Vis (30 pawns/year, 75 stock, 165 build points): The Isle of Venus is Etheria's primary source of Imaginem vis, produced in a small copper mine on the island (15 pawns/year). It has a source of Aquam vis from foam collected off waves as the roll in from the Twilight Sea (5/year), some Auram vis from Spring breezes (5/year), and a small source of Creo vis thanks to its association with fertility (5/year), but at least one season must be spent every year extracting Vim vis to fuel the Covenant's Aegis of the Hearth. This duty is shared amongst all seven maga. The Covenant has emergency stocks of 75 pawns, divided evenly among all the Arts.

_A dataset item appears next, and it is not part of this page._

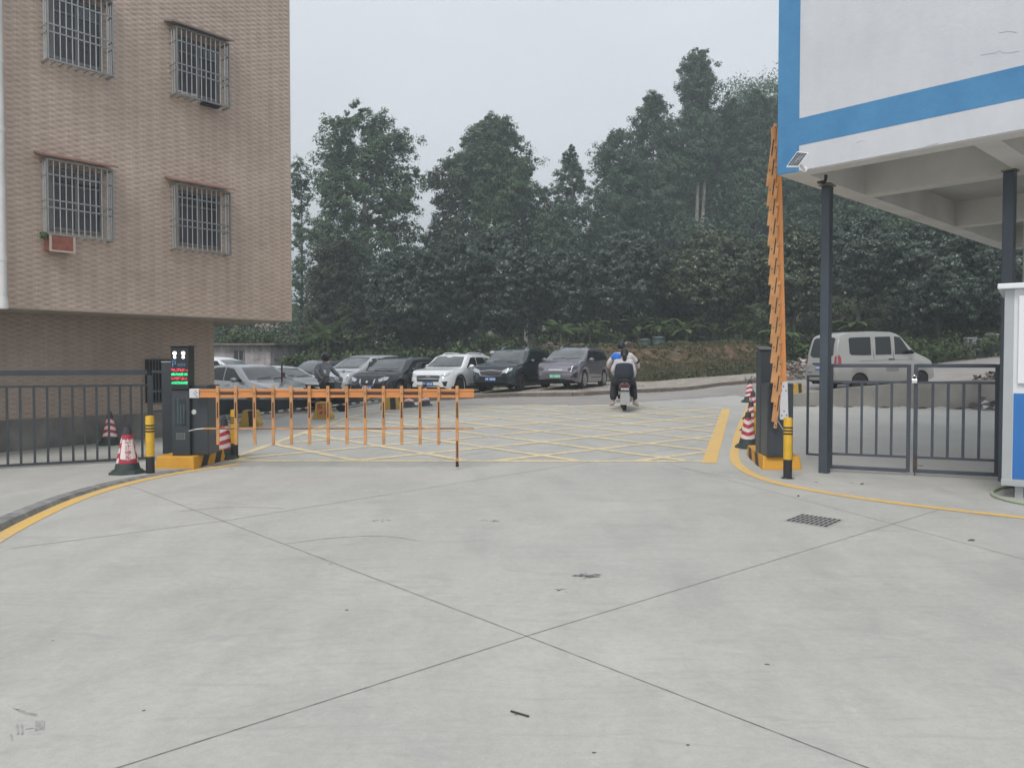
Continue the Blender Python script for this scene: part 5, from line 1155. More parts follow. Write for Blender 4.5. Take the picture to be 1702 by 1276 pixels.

Grogs (35 Build Points): The Covenant maintains a very small body of soldiers, essentially shield grogs acting as an honor guard, commanded by one of the maga in her role as Venus Victrix. There is a skilled Bookbinder (6), Illuminator (6), and Scribe (6, also trained in Magic Theory). Their boat is maintained by an old man who also acts as pilot and navigator (Profession 6), and a vintner has been brought to supervise the winery (Profession 6). Many of the female servants act as prostitutes for visitors; they have a female overseer who is a priestess of Aphrodite (Folk Ken 5).

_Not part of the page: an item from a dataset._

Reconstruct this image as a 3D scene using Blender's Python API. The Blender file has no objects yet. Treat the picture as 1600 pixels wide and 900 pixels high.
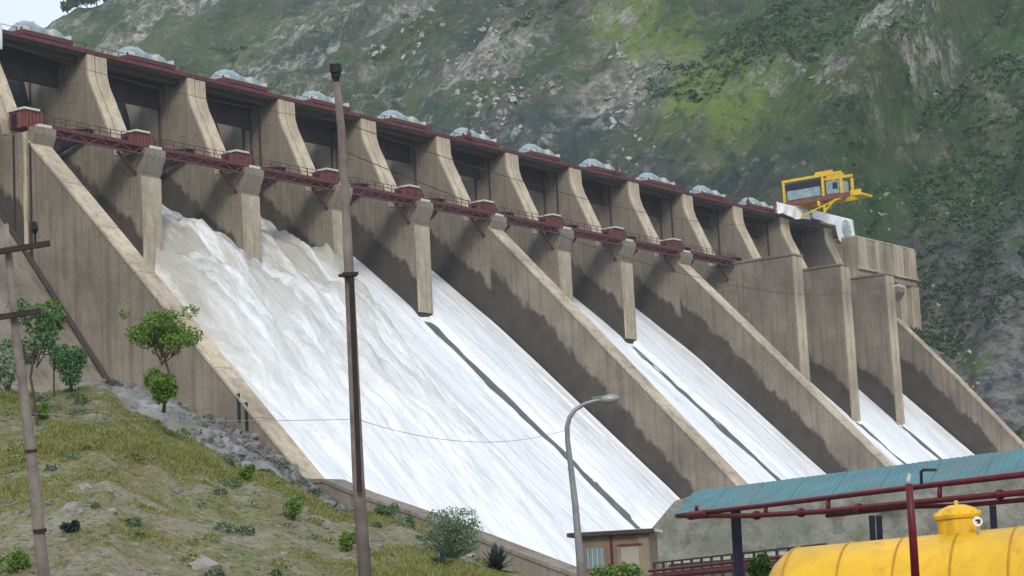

Facilities: In addition to living quarters and labs for seven magi, there are living quarters for seven apprentices, a few class rooms of varying size and purpose, servant quarters, guest rooms for students from other covenants, a reception hall for visitors, and a barracks for the honor guard. A small dock houses the Covenant's magical boat which sails the Twilight Sea. The Covenant is decorated with beautiful statues depicting, among others, Aeneas, Paris, Julius Caesar, and Venus herself. Constructed in a Corinthian style, the buildings are supported by slender, elegant, widely-spaced columns decorated with leaves, creating a large airy space. A small field of grapes is used to produce a humble everyday wine. Roses and myrtle grow also grow on the Isle as well. There is a small cemetery on the isle dedicated to Venus Libitina.

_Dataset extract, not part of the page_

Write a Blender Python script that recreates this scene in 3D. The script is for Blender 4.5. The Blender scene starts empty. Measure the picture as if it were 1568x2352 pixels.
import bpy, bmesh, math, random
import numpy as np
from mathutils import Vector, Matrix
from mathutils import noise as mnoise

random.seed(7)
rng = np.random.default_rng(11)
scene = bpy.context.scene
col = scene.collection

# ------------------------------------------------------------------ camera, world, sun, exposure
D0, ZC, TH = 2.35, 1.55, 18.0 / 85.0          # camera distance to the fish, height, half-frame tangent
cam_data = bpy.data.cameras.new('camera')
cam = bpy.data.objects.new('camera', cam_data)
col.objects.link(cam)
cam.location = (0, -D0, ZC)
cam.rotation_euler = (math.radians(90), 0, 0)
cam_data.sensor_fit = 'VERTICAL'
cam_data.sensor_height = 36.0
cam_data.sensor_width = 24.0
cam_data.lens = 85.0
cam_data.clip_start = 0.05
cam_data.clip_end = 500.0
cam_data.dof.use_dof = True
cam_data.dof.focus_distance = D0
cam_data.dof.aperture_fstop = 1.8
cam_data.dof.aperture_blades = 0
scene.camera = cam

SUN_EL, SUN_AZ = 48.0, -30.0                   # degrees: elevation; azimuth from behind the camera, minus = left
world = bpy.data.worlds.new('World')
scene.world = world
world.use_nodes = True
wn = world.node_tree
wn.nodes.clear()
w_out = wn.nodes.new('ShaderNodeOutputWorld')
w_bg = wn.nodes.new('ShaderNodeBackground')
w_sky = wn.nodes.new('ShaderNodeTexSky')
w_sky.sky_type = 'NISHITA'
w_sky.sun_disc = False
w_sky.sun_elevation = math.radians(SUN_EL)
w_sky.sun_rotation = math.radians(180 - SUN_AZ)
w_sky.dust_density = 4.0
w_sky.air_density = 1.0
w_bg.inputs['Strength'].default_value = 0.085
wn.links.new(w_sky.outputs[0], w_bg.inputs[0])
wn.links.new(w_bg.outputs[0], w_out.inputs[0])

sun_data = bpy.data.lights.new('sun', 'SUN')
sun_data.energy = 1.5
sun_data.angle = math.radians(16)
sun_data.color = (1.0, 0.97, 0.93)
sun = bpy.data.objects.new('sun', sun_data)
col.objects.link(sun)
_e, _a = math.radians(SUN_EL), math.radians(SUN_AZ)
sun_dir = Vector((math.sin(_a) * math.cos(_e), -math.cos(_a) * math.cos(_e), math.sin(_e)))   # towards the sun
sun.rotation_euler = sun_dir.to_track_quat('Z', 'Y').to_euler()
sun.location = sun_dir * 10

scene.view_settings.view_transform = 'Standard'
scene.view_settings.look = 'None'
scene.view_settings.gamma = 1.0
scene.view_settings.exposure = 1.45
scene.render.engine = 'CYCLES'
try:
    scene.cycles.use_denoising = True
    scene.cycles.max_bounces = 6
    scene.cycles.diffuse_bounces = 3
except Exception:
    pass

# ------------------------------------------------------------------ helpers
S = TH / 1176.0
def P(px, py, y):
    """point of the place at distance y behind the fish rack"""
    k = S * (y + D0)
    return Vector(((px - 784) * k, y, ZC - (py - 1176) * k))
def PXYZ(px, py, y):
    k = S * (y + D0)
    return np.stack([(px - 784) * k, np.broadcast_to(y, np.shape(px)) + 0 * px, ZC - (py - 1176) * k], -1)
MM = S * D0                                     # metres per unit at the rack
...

Enchanted Items (24 Build Points): The Covenant keeps a Twilight Boat and all seven of the shield grogs bear Copper Shields of Brilliance.
Money (5 Build Points): 50 mythic pounds at start of play

Twilight Boat
This is a boat capable of holding about a dozen people. It is enchanted with two effects. The first is a constant Rego Herbam effect which keeps the boat from tipping over. The second, also Rego Herbam, propels the boat, steered by whoever grips its tiller.

  • Spell Against Capsizing (ReHe 14). Base 3, Personal, Individual, +2 Sun, +1 Size, +1 level 2 uses per day, +3 levels environmental trigger (sunrise/sunset). Constant effect.

  • To Sail Without Wind (ReHe 10). Base 4, Personal, Individual, +1 Size, +1 Concentration (+5 levels, provided by the enchantment).

Copper Shield of Brilliance
Once per day, the shield emanates a blindingly bright light. All who see it are at risk for temporary blindness, exactly as if Flash of the Scarlet Flames had been cast upon them. This light is actually brighter than that spell, in order to effect targets at range.
(CrIg) Base 10, Personal, Momentary, Individual.